El tigre siempre estuvo ahí, sigiloso, al acecho de su presa. Su instinto natural surgió y la elección se definió.
Tuvo que esperar cinco largos años, padeciendo serios castigos – inmerecidos, por cierto –, pero sabedor de que algún día daría el golpe certero.
No, no se trató de un mal sueño; tampoco, de un imaginario que sólo habita en la mente de quienes piensan que la vida es la misma para todos. Claro, no todos viven en floridos campos fértiles; claro, no todos han vivido las penurias que la naturaleza impone y, para las cuales, no hay clemencia, solo la estrepitosa realidad de haber nacido en mundos diferentes.
No, no se trató de una serie de pesadillas, continuas, atosigantes. Se trató pues, de una serie de vejaciones, malos tratos y amargos sufrimientos. Su especie, aún sin estar en peligro de extinción, se vio una y otra vez atacada, denostada, agredida, sobajada, golpeada. El temor era evidente. No había forma de quitarse el yugo que lo estrangulaba. Sabía que la esperanza se hallaba mermada… pero aún confiaba.
¿Qué otra cosa podía hacer si sus posibilidades emancipadoras se veían constantemente atacadas por quienes, en principio, deberían propiciarlas?, ¿qué otra cosa podía hacer si al menor intento, otros tantos más de su misma especie, eran desaparecidos o mutilados?, ¿qué otra cosa podía hacer si su rugido, cual clemencia que continuamente se lanza a los cuatro vientos, era completamente ignorado y apabullado por las armas que deberían protegerlo?
Acorralado y sin un dejo de libertad, simple y llanamente esperaba. Sí, esperaba. Sabía que el momento aún no llegaba y, sólo tal vez, la idea, la vaga idea de un futuro mejor por una pequeña abertura aún se asomaba. ¿Acaso no el instinto provoca la sobrevivencia del alma?, ¿acaso no el instinto genera la posibilidad de vislumbrar un mejor mañana?, ¿acaso no el instinto propicia el actuar sin temores y falsas esperanzas?
Sí, el tigre siempre estuvo ahí, al acecho, esperando el momento en que las condiciones naturales lo llevaran a mostrar su poderío, su fuerza inquebrantable, su espíritu inasequible. Sí, el tigre siempre estuvo ahí, agazapado, observando, midiendo el terreno, asegurando su ataque. Sabía pues, que la paciencia era el único elemento que lo llevaría a ganar la batalla. Desigual, por cierto, pero no había de otra: o esperaba o esperaba; y no era para menos, la serie de atroces sucesos que habían mostrado la crueldad existente en su hábitat, lo forjaron, lo calmaron, lo apaciguaron, momentáneamente, pero al menos, eso sí lograron.

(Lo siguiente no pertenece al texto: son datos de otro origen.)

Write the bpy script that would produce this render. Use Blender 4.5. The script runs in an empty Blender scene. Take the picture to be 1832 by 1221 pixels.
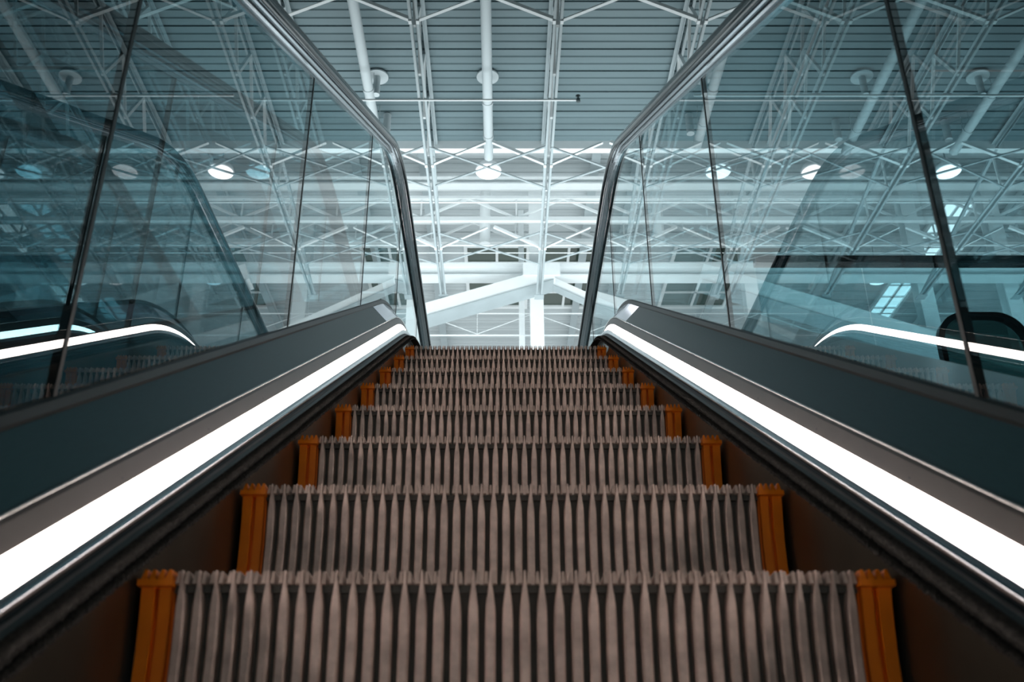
import bpy, math, random
from math import sin, cos, tan, pi, radians, atan2, sqrt
from mathutils import Vector
random.seed(7)
scene = bpy.context.scene
COL = scene.collection
ZC = 2.0                      # height of the lens above the lower floor level
# ------------------------------------------------------------------ helpers
def link(o, parent=None):
    COL.objects.link(o)
    if parent is not None: o.parent = parent
    return o
def tag(o, label=None, cat=None, group=None, kind=None):
    if label: o['label'] = label
    if cat: o['category'] = cat
    if group: o['group'] = group
    if kind: o['kind'] = kind
    return o
def empty(name, loc, label, cat, group=None, kind=None):
    o = bpy.data.objects.new(name, None); o.empty_display_size = .1
    o.location = loc
    return tag(link(o), label, cat, group, kind)
def copy_thing(root, loc, label, group=None):
    r = root.copy(); COL.objects.link(r); r.location = loc; r['label'] = label
    if group: r['group'] = group
    for ch in root.children:
        c = ch.copy(); COL.objects.link(c); c.parent = r
        for g in ch.children:
            d = g.copy(); COL.objects.link(d); d.parent = c
    return r

class MB:
    def __init__(s): s.v = []; s.f = []; s.smooth = set()
    def add(s, vs, fs, sm=False):
        b = len(s.v); s.v += [tuple(v) for v in vs]
        for f in fs:
            if sm: s.smooth.add(len(s.f))
            s.f.append(tuple(b + i for i in f))
        return s
    def box(s, a, b):
        (x0, y0, z0), (x1, y1, z1) = a, b
        v = [(x0,y0,z0),(x1,y0,z0),(x1,y1,z0),(x0,y1,z0),(x0,y0,z1),(x1,y0,z1),(x1,y1,z1),(x0,y1,z1)]
        return s.add(v, [(0,3,2,1),(4,5,6,7),(0,1,5,4),(1,2,6,5),(2,3,7,6),(3,0,4,7)])
    def loft(s, rings, closed=True, caps=True, sm=False):
        n = len(rings[0]); v = [p for r in rings for p in r]; f = []
        m = n if closed else n - 1
        for i in range(len(rings) - 1):
            for j in range(m):
                k = (j + 1) % n
                f.append((i*n+j, i*n+k, (i+1)*n+k, (i+1)*n+j))
        s.add(v, f, sm)
        if caps and closed:
            s.add(rings[0], [tuple(range(n))[::-1]]); s.add(rings[-1], [tuple(range(n))])
        return s
    def prof(s, pts, prof, up=(0,0,1), closed=True, caps=True, sm=False):
        """profile (a, b): a along the sideways axis, b along the up-ish axis, swept through 3-D points"""
        pts = [Vector(p) for p in pts]; rings = []
        for i, p in enumerate(pts):
            t = (pts[min(i+1, len(pts)-1)] - pts[max(i-1, 0)]).normalized()
            side = t.cross(Vector(up))
            if side.length < 1e-5: side = t.cross(Vector((0,1,0)))
            side.normalize(); u = side.cross(t).normalized()
            rings.append([p + side*a + u*b for a, b in prof])
        return s.loft(rings, closed, caps, sm)
    def tube(s, pts, r, n=10, up=(0,0,1)):
        return s.prof(pts, [(r*cos(2*pi*k/n), r*sin(2*pi*k/n)) for k in range(n)], up, sm=True)
    def beam(s, p, q, w, h, up=(0,0,1)):
        return s.prof([p, q], [(-w/2,-h/2),(w/2,-h/2),(w/2,h/2),(-w/2,h/2)], up)
    def disc(s, c, r, z0, z1, n=32):
        r0 = [(c[0]+r*cos(2*pi*k/n), c[1]+r*sin(2*pi*k/n), z0) for k in range(n)]
        r1 = [(x, y, z1) for x, y, z in r0]
        return s.loft([r0, r1])
    def lathe(s, c, prof, n=32):
        rings = [[(c[0]+r*cos(2*pi*k/n), c[1]+r*sin(2*pi*k/n), c[2]+z) for k in range(n)] for r, z in prof]
        return s.loft(rings, sm=True)
    def build(s, name, mat, parent=None, fix=True):
        me = bpy.data.meshes.new(name); me.from_pydata(s.v, [], s.f)
        if fix:
            import bmesh
            bm = bmesh.new(); bm.from_mesh(me)
            for i, f in enumerate(bm.faces): f.smooth = i in s.smooth
            bmesh.ops.recalc_face_normals(bm, faces=bm.faces)
            bm.to_mesh(me); bm.free()
        me.materials.append(mat); me.update()
        return link(bpy.data.objects.new(name, me), parent)

# ------------------------------------------------------------------ materials
def mat(name, col, rough=.5, metal=0., noise=0., nscale=20., emit=None, estr=0., bump=0., bscale=60., stretch=None, coat=0.):
    m = bpy.data.materials.new(name); m.use_nodes = True
    nt = m.node_tree; b = nt.nodes['Principled BSDF']
    b.inputs['Base Color'].default_value = (*col, 1); b.inputs['Roughness'].default_value = rough
    b.inputs['Metallic'].default_value = metal
    if coat: b.inputs['Coat Weight'].default_value = coat
    tc = nt.nodes.new('ShaderNodeTexCoord'); mp = nt.nodes.new('ShaderNodeMapping')
    nt.links.new(tc.outputs['Object'], mp.inputs[0])
    if stretch: mp.inputs['Scale'].default_value = stretch
    if noise:
        n = nt.nodes.new('ShaderNodeTexNoise'); n.inputs['Scale'].default_value = nscale; n.inputs['Detail'].default_value = 6
        r = nt.nodes.new('ShaderNodeValToRGB')
        r.color_ramp.elements[0].position = .3; r.color_ramp.elements[1].position = .7
        r.color_ramp.elements[0].color = (*[c*(1-noise) for c in col], 1)
        r.color_ramp.elements[1].color = (*[min(1, c*(1+noise)) for c in col], 1)
        nt.links.new(mp.outputs[0], n.inputs['Vector']); nt.links.new(n.outputs['Fac'], r.inputs[0])
        nt.links.new(r.outputs[0], b.inputs['Base Color'])
    if bump:
        n = nt.nodes.new('ShaderNodeTexNoise'); n.inputs['Scale'].default_value = bscale; n.inputs['Detail'].default_value = 3
        bp = nt.nodes.new('ShaderNodeBump'); bp.inputs['Strength'].default_value = bump; bp.inputs['Distance'].default_value = .01
        nt.links.new(mp.outputs[0], n.inputs['Vector']); nt.links.new(n.outputs['Fac'], bp.inputs['Height'])
        nt.links.new(bp.outputs[0], b.inputs['Normal'])
    if emit:
        b.inputs['Emission Color'].default_value = (*emit, 1); b.inputs['Emission Strength'].default_value = estr
    return m
def glass_mat(name, tint, ior):
    m = bpy.data.materials.new(name); m.use_nodes = True
    nt = m.node_tree; nt.nodes.clear()
    out = nt.nodes.new('ShaderNodeOutputMaterial'); mix = nt.nodes.new('ShaderNodeMixShader')
    fr = nt.nodes.new('ShaderNodeFresnel'); fr.inputs['IOR'].default_value = ior
    geo = nt.nodes.new('ShaderNodeNewGeometry'); inv = nt.nodes.new('ShaderNodeMath'); inv.operation = 'SUBTRACT'
    inv.inputs[0].default_value = 1; nt.links.new(geo.outputs['Backfacing'], inv.inputs[1])
    mul = nt.nodes.new('ShaderNodeMath'); mul.operation = 'MULTIPLY'
    nt.links.new(fr.outputs[0], mul.inputs[0]); nt.links.new(inv.outputs[0], mul.inputs[1])
    tr = nt.nodes.new('ShaderNodeBsdfTransparent'); tr.inputs[0].default_value = (*tint, 1)
    gl = nt.nodes.new('ShaderNodeBsdfGlossy'); gl.inputs['Roughness'].default_value = 0; gl.inputs[0].default_value = (.97, 1, 1, 1)
    nt.links.new(mul.outputs[0], mix.inputs[0]); nt.links.new(tr.outputs[0], mix.inputs[1]); nt.links.new(gl.outputs[0], mix.inputs[2])
    nt.links.new(mix.outputs[0], out.inputs[0])
    return m

M = {}
M['aluminium'] = mat('cast_aluminium', (.60,.47,.41), .45, .15, noise=.28, nscale=35, bump=.08, bscale=300)
M['riserback'] = mat('groove_shade_plate', (.075,.068,.058), .55, .2, noise=.2, nscale=40)  # dark colour stands in for the shade in the grooves between ribs
M['tread'] = mat('tread_aluminium', (.5,.40,.35), .5, .15, noise=.2, nscale=60)
M['orange'] = mat('orange_plastic', (1,.235,.008), .42, 0, noise=.12, nscale=25)
M['skirt'] = mat('dark_skirt_steel', (.085,.08,.06), .28, .8, noise=.2, nscale=8, stretch=(1,1,1))
M['brush'] = mat('black_nylon_bristles', (.018,.016,.013), .8, 0, noise=.8, nscale=160, bump=1, bscale=260, stretch=(1,1,.3))
M['chrome'] = mat('polished_steel', (.50,.53,.56), .14, 1)
M['trim'] = mat('satin_steel_trim', (.07,.062,.058), .38, 0, noise=.1, nscale=12)
M['trim'].node_tree.nodes['Principled BSDF'].inputs['Specular IOR Level'].default_value = .3
M['panel'] = mat('brushed_dark_panel', (.018,.055,.068), .36, .0, noise=.08, nscale=14, stretch=(40,2,2))
M['panel'].node_tree.nodes['Principled BSDF'].inputs['Specular IOR Level'].default_value = .22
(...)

Lo que jamás lograron, fue comprender ese instinto cuya esencia se circunscribe a la propia naturaleza y de lo que ella emana. Sí, una naturaleza que no vacila, no juega, no intenta. Simplemente ocurre, sucede, se manifiesta…
Y así fue, el momento llegó y la naturaleza actuó. El tigre, ese que por varios años se mantuvo agazapado, salió de la nada para demostrar que su fuerza es única, inigualable e incomparable. No hubo poder que lo detuviera. Las condiciones naturales estaban dadas y el tiempo había llegado.
No, no fue un instinto de venganza, rencor u odio. Se trató de un hecho natural que, cual río embravecido por la tormenta vuelve a la calma; después de varias tormentas, varios sinsabores, varios intentos fallidos, logró que el tigre retomara su curso, su andar, su camino. Un camino que, ciertamente está irreconocible, pero que puede ser reconstruido con mesura, prudencia y con calma. Esa calma que solamente otorga la tranquilidad del deber cumplido; porque si de algo estoy seguro, es que ese tigre, ese que estuvo oprimido, después de lo vivido, no volverá ni buscará lo mismo. ¿Por qué afirmo esto? Porque tengo claro que mientras ese tigre sea consciente de que él es él y sus circunstancias, nada, pero absolutamente nada, podrá envolverlo ni convencerlo de regresar a la prisión a la que fue sometido y, para ello, la educación que pueda recibir en diferentes espacios, será de vital importancia para lograr tal cometido.
Un cometido que, lejos de representar un gran desafío, resulta favorecedor para quiénes en ese hábitat, tenemos la gran fortuna de dedicarnos a la enseñanza.